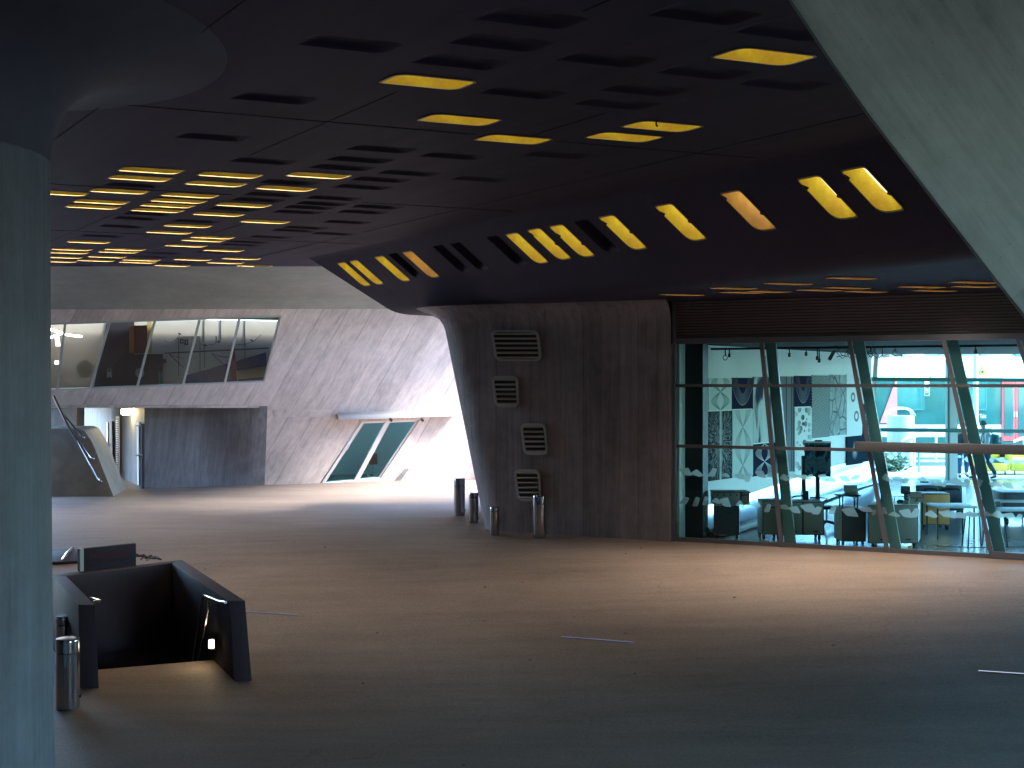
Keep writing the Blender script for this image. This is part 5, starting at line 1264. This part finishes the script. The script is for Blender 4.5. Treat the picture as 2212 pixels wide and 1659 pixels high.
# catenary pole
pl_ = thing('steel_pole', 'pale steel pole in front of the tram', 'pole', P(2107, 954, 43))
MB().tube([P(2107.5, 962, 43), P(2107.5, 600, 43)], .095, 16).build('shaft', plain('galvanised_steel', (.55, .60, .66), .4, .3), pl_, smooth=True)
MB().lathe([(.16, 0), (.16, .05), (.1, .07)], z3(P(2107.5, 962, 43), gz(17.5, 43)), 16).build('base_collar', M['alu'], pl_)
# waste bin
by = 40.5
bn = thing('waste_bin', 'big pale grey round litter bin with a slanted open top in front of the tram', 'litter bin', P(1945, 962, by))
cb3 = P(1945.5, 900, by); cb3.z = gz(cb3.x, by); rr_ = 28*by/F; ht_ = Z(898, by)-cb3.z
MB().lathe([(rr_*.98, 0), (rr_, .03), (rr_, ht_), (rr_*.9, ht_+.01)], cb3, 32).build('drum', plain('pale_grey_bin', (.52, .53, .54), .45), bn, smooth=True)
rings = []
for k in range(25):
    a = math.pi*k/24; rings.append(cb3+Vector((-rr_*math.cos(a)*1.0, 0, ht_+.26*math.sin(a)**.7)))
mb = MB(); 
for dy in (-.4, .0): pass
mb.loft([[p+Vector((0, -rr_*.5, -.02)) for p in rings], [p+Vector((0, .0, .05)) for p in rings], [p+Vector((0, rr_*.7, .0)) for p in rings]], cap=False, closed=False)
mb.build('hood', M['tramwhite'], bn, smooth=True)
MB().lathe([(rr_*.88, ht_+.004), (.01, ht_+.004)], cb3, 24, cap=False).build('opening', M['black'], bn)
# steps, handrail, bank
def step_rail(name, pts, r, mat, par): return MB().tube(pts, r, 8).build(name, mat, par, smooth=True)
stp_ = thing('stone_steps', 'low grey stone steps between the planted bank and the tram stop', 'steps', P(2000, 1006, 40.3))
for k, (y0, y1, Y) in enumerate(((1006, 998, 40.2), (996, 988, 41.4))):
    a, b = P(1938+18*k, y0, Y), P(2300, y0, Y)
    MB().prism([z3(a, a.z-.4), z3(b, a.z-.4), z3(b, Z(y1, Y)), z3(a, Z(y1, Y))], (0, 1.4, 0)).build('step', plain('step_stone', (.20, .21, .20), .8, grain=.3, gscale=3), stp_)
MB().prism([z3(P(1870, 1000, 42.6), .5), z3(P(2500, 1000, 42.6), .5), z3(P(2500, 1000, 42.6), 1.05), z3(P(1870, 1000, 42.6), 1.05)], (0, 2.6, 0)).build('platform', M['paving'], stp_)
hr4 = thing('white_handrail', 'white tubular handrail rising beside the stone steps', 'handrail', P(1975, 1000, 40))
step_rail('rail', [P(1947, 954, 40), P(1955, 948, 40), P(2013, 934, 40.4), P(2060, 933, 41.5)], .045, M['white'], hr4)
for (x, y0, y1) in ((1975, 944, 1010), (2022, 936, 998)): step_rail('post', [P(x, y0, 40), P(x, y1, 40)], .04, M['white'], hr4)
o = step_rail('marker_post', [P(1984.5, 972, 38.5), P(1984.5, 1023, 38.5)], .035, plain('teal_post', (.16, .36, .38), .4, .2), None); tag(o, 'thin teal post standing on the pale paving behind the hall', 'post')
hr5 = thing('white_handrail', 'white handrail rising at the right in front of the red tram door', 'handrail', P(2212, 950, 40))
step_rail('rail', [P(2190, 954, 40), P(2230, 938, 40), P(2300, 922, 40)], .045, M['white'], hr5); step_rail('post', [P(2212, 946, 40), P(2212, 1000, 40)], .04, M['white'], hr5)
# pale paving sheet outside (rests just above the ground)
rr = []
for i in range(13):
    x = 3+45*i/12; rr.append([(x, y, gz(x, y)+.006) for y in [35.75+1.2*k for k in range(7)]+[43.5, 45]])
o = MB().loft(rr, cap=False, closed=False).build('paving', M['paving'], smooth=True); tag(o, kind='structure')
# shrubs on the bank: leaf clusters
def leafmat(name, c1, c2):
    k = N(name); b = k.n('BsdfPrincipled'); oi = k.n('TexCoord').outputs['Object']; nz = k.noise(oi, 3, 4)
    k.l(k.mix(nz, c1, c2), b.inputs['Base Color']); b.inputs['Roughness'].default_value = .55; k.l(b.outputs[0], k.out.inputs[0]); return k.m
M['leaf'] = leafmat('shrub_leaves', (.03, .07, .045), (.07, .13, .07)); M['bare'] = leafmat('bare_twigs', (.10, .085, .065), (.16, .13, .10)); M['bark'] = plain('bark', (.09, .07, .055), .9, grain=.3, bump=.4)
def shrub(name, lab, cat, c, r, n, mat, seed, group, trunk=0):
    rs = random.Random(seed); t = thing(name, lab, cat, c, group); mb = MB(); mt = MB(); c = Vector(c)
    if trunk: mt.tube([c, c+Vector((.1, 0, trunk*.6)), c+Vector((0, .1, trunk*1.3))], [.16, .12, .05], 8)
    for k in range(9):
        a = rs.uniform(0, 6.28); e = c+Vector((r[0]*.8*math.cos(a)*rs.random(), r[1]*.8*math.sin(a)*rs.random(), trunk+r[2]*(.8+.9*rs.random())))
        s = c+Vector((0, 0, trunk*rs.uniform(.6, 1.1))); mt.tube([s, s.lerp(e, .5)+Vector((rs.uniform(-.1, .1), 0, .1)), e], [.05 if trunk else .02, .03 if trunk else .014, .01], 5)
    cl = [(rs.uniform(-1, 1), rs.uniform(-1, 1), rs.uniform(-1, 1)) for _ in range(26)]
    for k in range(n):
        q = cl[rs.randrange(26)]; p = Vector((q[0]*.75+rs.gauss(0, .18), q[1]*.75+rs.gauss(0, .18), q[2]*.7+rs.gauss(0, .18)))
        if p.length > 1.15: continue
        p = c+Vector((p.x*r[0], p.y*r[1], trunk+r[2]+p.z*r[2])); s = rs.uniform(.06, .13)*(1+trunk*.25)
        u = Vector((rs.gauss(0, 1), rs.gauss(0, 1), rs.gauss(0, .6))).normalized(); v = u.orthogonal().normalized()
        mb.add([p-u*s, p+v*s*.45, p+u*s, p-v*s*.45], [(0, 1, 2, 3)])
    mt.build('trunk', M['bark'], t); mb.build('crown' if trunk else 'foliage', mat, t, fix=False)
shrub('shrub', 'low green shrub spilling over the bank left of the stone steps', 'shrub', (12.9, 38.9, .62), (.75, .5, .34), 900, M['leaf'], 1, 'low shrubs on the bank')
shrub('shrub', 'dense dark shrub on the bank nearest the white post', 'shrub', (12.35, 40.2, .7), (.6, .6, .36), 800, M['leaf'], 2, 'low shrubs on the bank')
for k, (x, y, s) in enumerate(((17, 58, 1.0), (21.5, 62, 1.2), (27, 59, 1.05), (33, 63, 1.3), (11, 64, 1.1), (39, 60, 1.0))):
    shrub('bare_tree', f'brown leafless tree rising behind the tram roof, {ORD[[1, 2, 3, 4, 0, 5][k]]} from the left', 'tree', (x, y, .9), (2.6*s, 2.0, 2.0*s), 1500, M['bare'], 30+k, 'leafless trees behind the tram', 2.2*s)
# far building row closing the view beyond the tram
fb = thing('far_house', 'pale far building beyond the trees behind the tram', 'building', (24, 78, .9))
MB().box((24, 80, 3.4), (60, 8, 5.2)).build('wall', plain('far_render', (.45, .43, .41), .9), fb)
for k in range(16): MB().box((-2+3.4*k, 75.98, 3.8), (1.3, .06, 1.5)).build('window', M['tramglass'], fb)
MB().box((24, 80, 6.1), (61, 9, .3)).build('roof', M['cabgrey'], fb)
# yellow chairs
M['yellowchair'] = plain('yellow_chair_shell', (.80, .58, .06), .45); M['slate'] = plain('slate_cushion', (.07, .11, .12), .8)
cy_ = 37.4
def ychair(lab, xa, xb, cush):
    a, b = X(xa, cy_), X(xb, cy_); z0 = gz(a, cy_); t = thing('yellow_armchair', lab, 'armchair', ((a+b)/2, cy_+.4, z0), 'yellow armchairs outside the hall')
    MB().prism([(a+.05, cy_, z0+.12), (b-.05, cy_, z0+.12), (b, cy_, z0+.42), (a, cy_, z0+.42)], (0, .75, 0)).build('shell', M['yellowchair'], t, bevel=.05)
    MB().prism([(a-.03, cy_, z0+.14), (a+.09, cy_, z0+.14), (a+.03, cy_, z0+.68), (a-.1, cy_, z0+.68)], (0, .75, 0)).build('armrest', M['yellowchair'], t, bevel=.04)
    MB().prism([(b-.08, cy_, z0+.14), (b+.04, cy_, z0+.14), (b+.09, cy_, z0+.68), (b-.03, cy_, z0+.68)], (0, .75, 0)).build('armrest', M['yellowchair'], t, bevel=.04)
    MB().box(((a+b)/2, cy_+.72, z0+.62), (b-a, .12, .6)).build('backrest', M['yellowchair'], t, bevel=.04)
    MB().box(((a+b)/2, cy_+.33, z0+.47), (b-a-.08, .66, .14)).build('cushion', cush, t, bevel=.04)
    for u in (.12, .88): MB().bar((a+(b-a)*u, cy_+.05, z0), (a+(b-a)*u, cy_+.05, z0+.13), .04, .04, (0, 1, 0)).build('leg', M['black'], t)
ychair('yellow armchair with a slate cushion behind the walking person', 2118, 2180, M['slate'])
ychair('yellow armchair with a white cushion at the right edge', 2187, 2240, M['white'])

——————

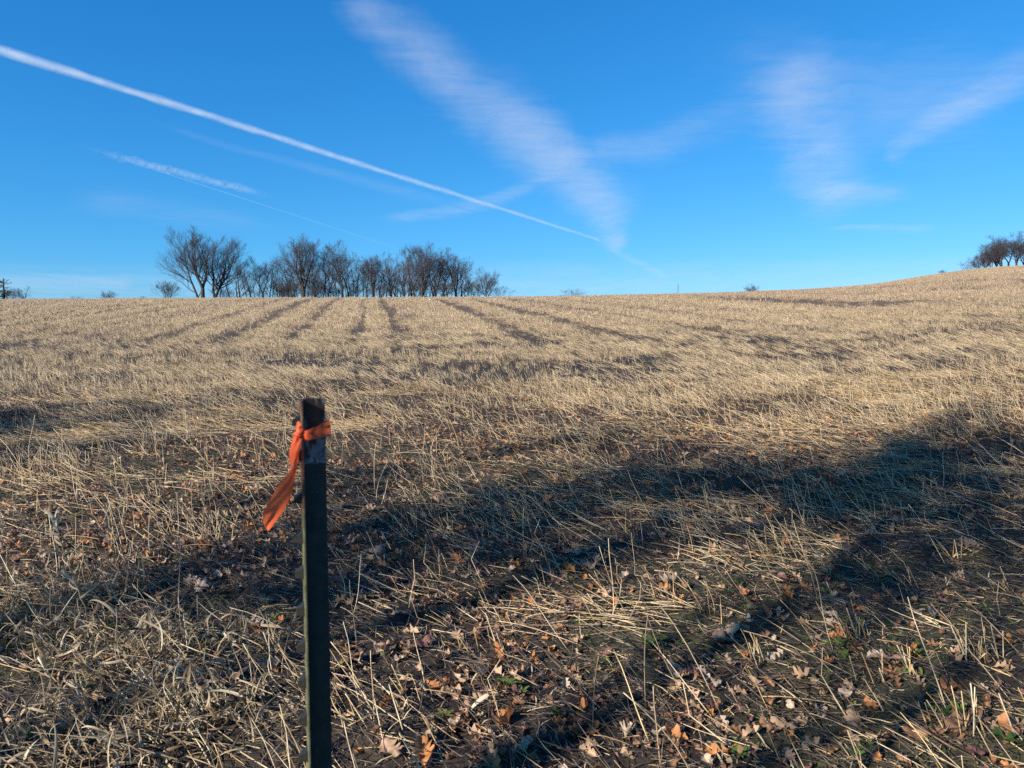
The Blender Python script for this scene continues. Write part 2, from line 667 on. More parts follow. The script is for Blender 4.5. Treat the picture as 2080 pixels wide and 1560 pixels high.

——————

In the lines above, locate the string "script". Copy every line where it occurs.

— Task response —
Keep writing the Blender script for this image. This is part 5, starting at line 1264. This part finishes the script. The script is for Blender 4.5. Treat the picture as 2212 pixels wide and 1659 pixels high.
The Blender Python script for this scene continues. Write part 2, from line 667 on. More parts follow. The script is for Blender 4.5. Treat the picture as 2080 pixels wide and 1560 pixels high.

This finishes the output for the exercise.